The reality of living in a warzone and being uprooted from home has been portrayed in drawings by young refugees.

Up to 40 youngsters were involved in a project to share their stories of growing up under siege, and the results feature in new books.

The children told of routinely hearing gunshots, "life or death situations" and the joy of now feeling safe.

The storytellers are living in Coventry after being moved from Iraq and Syria.

Maryam Alako, 18, drew a picture of a house being bombed and her terrified family surrounded by a tank and helicopter, their arms held aloft.

She said it reflected the harsh reality of life back at home.

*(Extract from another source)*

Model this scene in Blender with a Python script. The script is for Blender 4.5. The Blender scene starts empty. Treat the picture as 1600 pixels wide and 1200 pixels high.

Speaking through an interpreter, she told the BBC: "I wanted to show the life or death situation my family was in. It was terrible. It was dangerous and many people had to leave their homes.

"We are thinking about others who have been through or are going through what it was like for us.

"Life is very different in Coventry. I'm thinking about working for the police."

Her story, titled The Flower of Sadness, was part of the Picture Book project, run by Coventry University and the Nova Scotia College of Art and Design (NSCAD) in Halifax, Canada.

Maryam Alako created The Flower of Sadness

Lara Ataallah, 15, from Iraq, created a fictional story about a girl called Lucy with magical powers.

She said: "It is important to share the experience of being a refugee as many people don't understand what it was like.

"I heard the sound of shooting many times. It was scary."

Lara Ataallah's story showing the bloodshed which meant her family had to leave their homes
Lara Ataallah put together 'My life and everything is possible'

Siblings Mohammed Alshaebi, brother Mustafa, and their sister Layla, are from Syria.

Mustafa, nine, drew a military aircraft circling the sky. Alongside it was his wish to return to his home country.

"I wanted my picture to show I am thinking about home, but it is very dangerous," he said.

Mustafa Alshaebi said people are still being killed in Syria

Mohammed, 11, wanted to express his joy at living in a new city.

"I'm feeling happy now. There are more opportunities here."

Layla, 12, added: "People don't have much back home and I wanted to show that in the book."

Mohammed Alshaebi said he was happy the book had been published
Layla Alshaebi wanted to tell of the poverty in Syria

The youngsters, aged between eight and 19, worked with local artists to tell tales from their cultures.

Dr EJ Milne, senior research fellow at Coventry University said: "They have been able to share their stories as a way to build understanding and give recognition to their skills and potential, and we hope it will help build a better understanding of their circumstances."

The life experiences told in stories are available at libraries in Coventry and Canada.